On Saturday, two huge carbombings that targeted a Kurdish market in the northern oil city of Kirkuk. They killed 11 and wounded 65:
‘ Police and witnesses said the first blast occurred near shops and a bus depot. Minutes later, a suicide car bomber attacked the same area. The back-to-back blasts shattered about 20 shops and terrified shoppers fled screaming in panic amid burning cars and debris. Restaurant owner Saman Ahmed lay screaming on the sidewalk, his body soaked with hot cooking oil after one of the blasts hurled him onto the curb. ‘
The Kurdish officials in Kirkuk have been urging Arab families transplanted there by Saddam to leave for the south, raising ethnic tensions in the city.

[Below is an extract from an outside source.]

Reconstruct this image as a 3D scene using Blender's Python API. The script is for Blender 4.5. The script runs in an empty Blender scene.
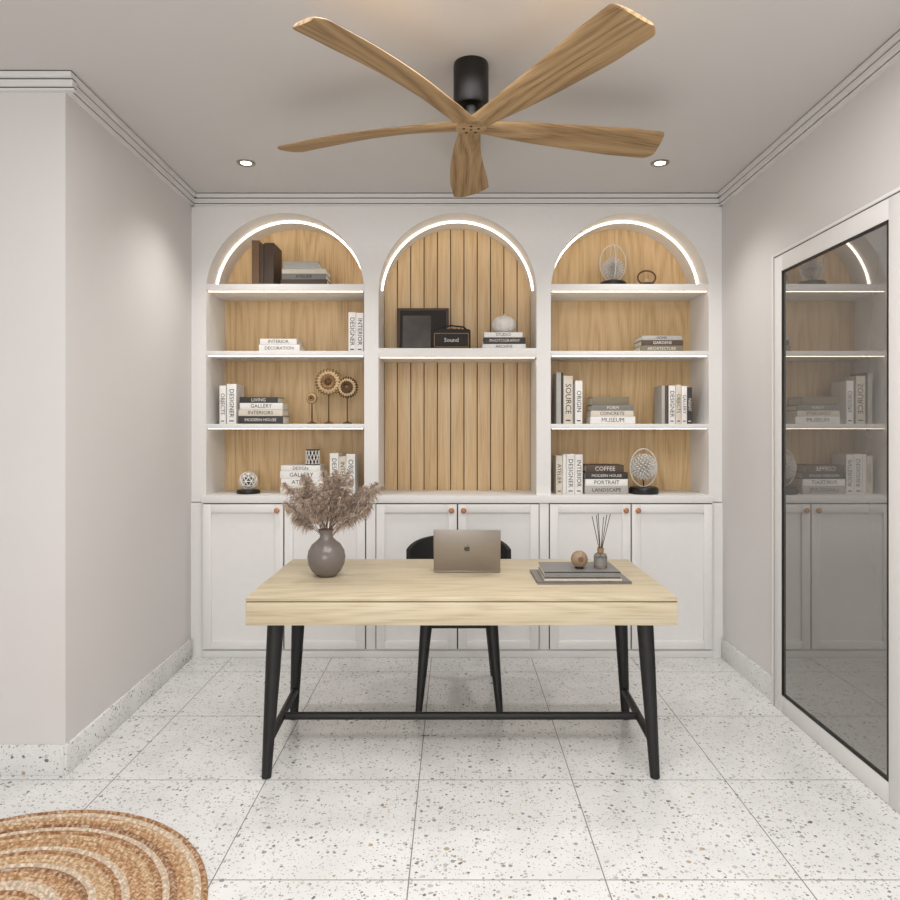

The report also says that Secretary of State Condi Rice was told on her surprise visit to Baghdad that the Mahdi Army of young nationalist cleric Muqtada al-Sadr has decided to cooperate with the security plan and that East Baghdad (Sadr City) is quiet. Why, the al-Maliki government asked, should resources be devoted to an area that is not a problem? This explanation aimed at excusing the sole concentration of the security plan on Sunni Arab areas in West Baghdad.
There were two significant firefights between US troops and Sunni Arab guerrillas in Ramadi, which the US Air Force decided in favor of the US, killing 8 guerrillas.
Reuters reports that there were also significant firefights in the al-Anbar city of Hit between guerrillas and police, with 2 police killed and 8 wounded, and some 50 suspected guerrillas arrested.
Guerrillas also tried to detonate a car bomb at the Shiite holy city of Karbala, but were foiled at a checkpoint, where they set it off instead. Two policemen were wounded. If Sunni guerrillas ever succeeded in hitting the shrine of Imam Husayn at Karbala, that might be the end of Iraq.